BRIEF: Return the lines from the line containing "What Blender Python" through the line containing "R = math.radians" exactly. No other line should appear in the answer.

EXTRACTED ENTRIES:
========================================================================
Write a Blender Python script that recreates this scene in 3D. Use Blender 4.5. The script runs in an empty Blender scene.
========================================================================
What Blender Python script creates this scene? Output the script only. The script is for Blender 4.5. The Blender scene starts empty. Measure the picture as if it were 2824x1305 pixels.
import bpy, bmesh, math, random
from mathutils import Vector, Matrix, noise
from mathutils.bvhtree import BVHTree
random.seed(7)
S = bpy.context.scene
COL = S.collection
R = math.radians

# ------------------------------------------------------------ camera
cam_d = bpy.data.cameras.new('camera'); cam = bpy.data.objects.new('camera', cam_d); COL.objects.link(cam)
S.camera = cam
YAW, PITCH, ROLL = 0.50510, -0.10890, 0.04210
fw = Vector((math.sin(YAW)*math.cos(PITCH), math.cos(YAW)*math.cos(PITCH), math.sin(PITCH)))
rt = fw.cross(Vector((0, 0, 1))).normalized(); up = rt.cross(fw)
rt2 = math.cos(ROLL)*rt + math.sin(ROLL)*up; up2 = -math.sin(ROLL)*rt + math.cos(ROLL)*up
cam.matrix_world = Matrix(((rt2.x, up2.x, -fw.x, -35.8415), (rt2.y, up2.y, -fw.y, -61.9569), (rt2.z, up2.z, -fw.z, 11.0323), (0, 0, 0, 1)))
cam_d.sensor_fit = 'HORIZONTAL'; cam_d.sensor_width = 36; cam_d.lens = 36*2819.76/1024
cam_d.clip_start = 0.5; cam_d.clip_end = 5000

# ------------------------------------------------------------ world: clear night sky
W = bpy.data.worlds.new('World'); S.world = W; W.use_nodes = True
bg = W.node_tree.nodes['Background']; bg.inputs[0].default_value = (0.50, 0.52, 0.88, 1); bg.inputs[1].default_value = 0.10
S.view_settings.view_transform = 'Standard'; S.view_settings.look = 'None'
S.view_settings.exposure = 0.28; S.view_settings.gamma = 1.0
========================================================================
EXERCISE SOLUTION:
What Blender Python script creates this scene? Output the script only. The script is for Blender 4.5. The Blender scene starts empty. Measure the picture as if it were 2824x1305 pixels.
import bpy, bmesh, math, random
from mathutils import Vector, Matrix, noise
from mathutils.bvhtree import BVHTree
random.seed(7)
S = bpy.context.scene
COL = S.collection
R = math.radians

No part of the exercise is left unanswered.